## Provided entries
#####
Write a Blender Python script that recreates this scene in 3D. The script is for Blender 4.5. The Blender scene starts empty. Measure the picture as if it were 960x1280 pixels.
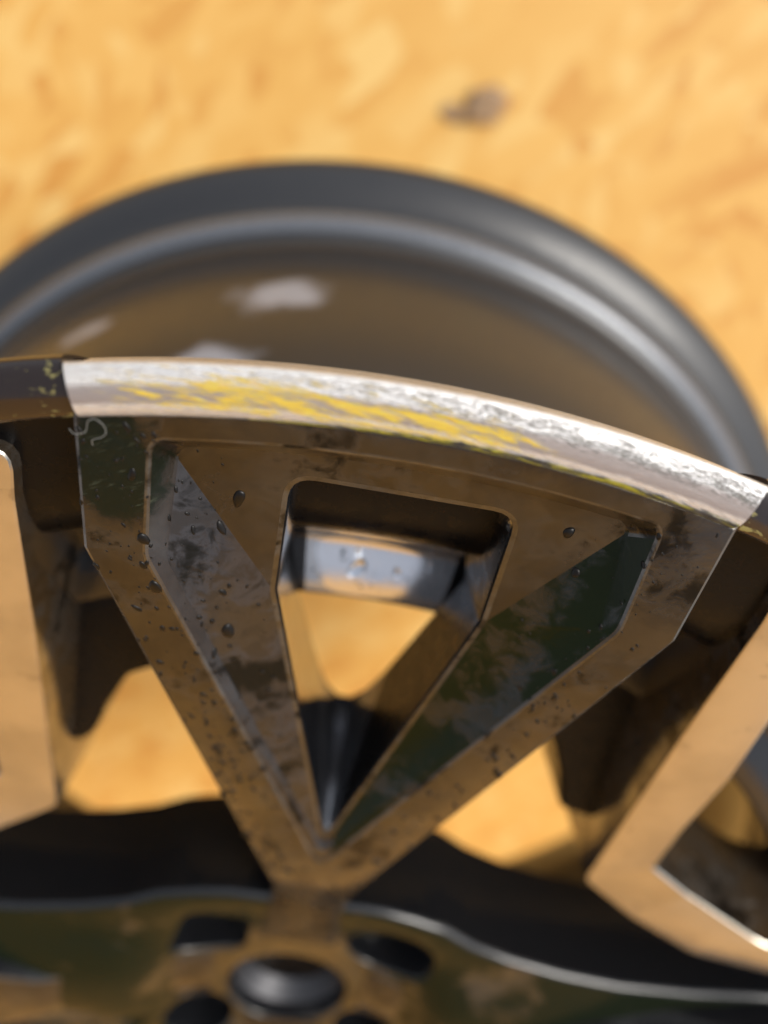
import bpy, bmesh, math, random
import numpy as np
from mathutils import Vector, Matrix

random.seed(4)
S = bpy.context.scene
COL = S.collection
FACE = 0.50             # height of the wheel face over the board
MM = 0.001

# ------------------------------------------------------------------ camera
M = ((0.9840693, 0.1754637, -0.0286372), (0.1648670, -0.8403691, 0.5163319), (0.0665317, -0.5128278, -0.8559096))
cam = bpy.data.cameras.new('camera')
cam.sensor_fit = 'VERTICAL'; cam.sensor_height = 36; cam.lens = 944.4 / 1280 * 36
cam.clip_start = 0.005; cam.clip_end = 200
cam.dof.use_dof = True; cam.dof.focus_distance = 0.127; cam.dof.aperture_fstop = 5.4
co = bpy.data.objects.new('camera', cam); COL.objects.link(co)
r, u, b = Vector(M[0]), -Vector(M[1]), -Vector(M[2])
mw = Matrix((r, u, b)).transposed().to_4x4()
mw.translation = Vector((-0.01148, 0.27437, 0.10060 + FACE))
co.matrix_world = mw
S.camera = co

# ------------------------------------------------------------------ light
SUN_EL, SUN_AZ = 48.0, 52.0     # azimuth clockwise from +Y
w = bpy.data.worlds.new('World'); S.world = w; w.use_nodes = True
nt = w.node_tree
sky = nt.nodes.new('ShaderNodeTexSky'); sky.sky_type = 'NISHITA'; sky.sun_disc = False
sky.sun_elevation = math.radians(SUN_EL); sky.sun_rotation = math.radians(SUN_AZ)
sky.dust_density = 2.5; sky.air_density = 1.0; sky.ozone_density = 1.0
hs = nt.nodes.new('ShaderNodeHueSaturation'); hs.inputs['Saturation'].default_value = .32      # thin overcast
nt.links.new(sky.outputs[0], hs.inputs['Color']); nt.links.new(hs.outputs[0], nt.nodes['Background'].inputs[0])
nt.nodes['Background'].inputs[1].default_value = 0.13
sun = bpy.data.lights.new('sun', 'SUN'); sun.energy = 1.5; sun.angle = math.radians(28); sun.color = (1, .95, .86)
so = bpy.data.objects.new('sun', sun); COL.objects.link(so)
el, az = math.radians(SUN_EL), math.radians(SUN_AZ)
sd = Vector((math.sin(az) * math.cos(el), math.cos(az) * math.cos(el), math.sin(el)))
so.rotation_euler = sd.to_track_quat('Z', 'Y').to_euler()
S.view_settings.view_transform = 'Standard'; S.view_settings.look = 'None'
S.view_settings.exposure = 0.54; S.view_settings.gamma = 1.0
S.cycles.max_bounces = 10; S.cycles.diffuse_bounces = 5; S.cycles.glossy_bounces = 6
S.cycles.use_denoising = True
S.cycles.sample_clamp_indirect = 6

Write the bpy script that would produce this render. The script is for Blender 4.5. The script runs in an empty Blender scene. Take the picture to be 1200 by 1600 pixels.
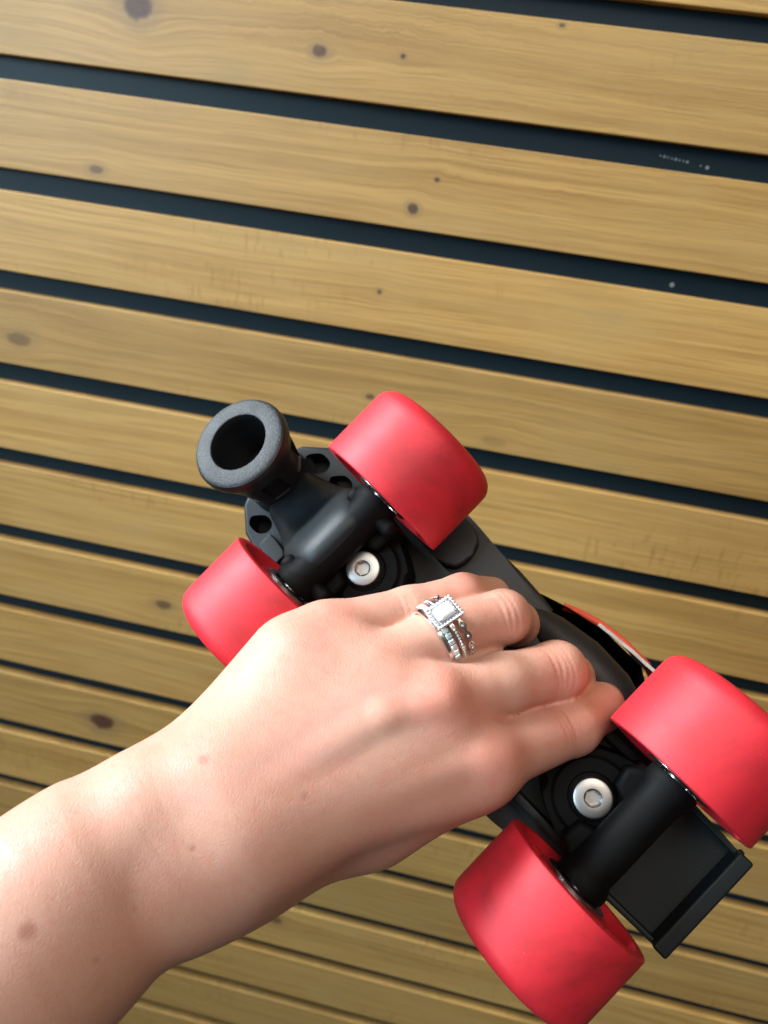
import bpy, bmesh, math, random
import numpy as np
from mathutils import Matrix, Vector

random.seed(7)
SC = bpy.context.scene
COL = SC.collection

# ---------------------------------------------------------------- camera
cam_data = bpy.data.cameras.new("camera")
cam = bpy.data.objects.new("camera", cam_data)
COL.objects.link(cam)
cam.matrix_world = Matrix(((0.975314, -0.189639, 0.113134, 0.0),
                           (0.178029, 0.372166, -0.910932, -0.531241),
                           (0.130643, 0.908586, 0.396740, 1.45),
                           (0, 0, 0, 1)))
cam_data.sensor_fit = 'VERTICAL'
cam_data.sensor_height = 36.0
cam_data.lens = 27.0
cam_data.clip_start = 0.01
cam_data.clip_end = 50
cam_data.dof.use_dof = True
cam_data.dof.focus_distance = 0.240
cam_data.dof.aperture_fstop = 15.0
SC.camera = cam

# ---------------------------------------------------------------- light and exposure
world = bpy.data.worlds.new("World")
SC.world = world
world.use_nodes = True
bg = world.node_tree.nodes["Background"]
bg.inputs[0].default_value = (1.0, 0.90, 0.78, 1)
bg.inputs[1].default_value = 0.085

def area_light(name, loc, target, size, size_y, power, color, spread=180):
    d = bpy.data.lights.new(name, 'AREA')
    d.shape = 'RECTANGLE'; d.size = size; d.size_y = size_y
    d.energy = power; d.color = color; d.spread = math.radians(spread)
    o = bpy.data.objects.new(name, d); COL.objects.link(o)
    o.location = loc
    o.rotation_euler = (Vector(target) - Vector(loc)).to_track_quat('-Z', 'Y').to_euler()
    return o

# daylight from a high side window on the left, the shop front behind on the left, plus a warm overhead fill added to brighten wall and hand
area_light("window_light", (-2.00, -0.42, 2.65), (-0.10, -0.30, 1.42), 0.60, 1.1, 20.0, (0.86, 0.94, 1.0), 52)
area_light("shop_front_light", (-2.10, -2.30, 2.15), (-0.45, 0.0, 1.60), 1.3, 1.2, 19.0, (0.62, 0.85, 1.0), 75)
area_light("overhead_fill", (0.05, -0.95, 2.25), (0.05, 0.0, 1.55), 0.7, 0.7, 4.9, (1.0, 0.88, 0.74), 115)

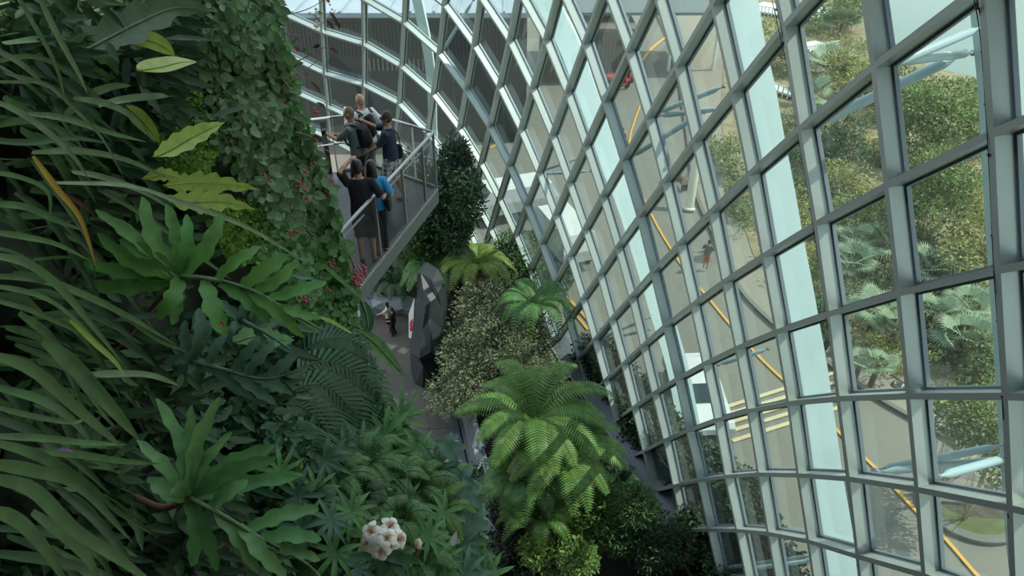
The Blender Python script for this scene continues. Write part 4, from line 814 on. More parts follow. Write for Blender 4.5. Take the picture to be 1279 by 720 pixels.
#####
Return all lines of the material above in which the word "Python" occurs.

Write a Blender Python script that recreates this scene in 3D. The script is for Blender 4.5. The Blender scene starts empty. Measure the picture as if it were 960x1280 pixels.
The Blender Python script for this scene continues. Write part 4, from line 814 on. More parts follow. Write for Blender 4.5. Take the picture to be 1279 by 720 pixels.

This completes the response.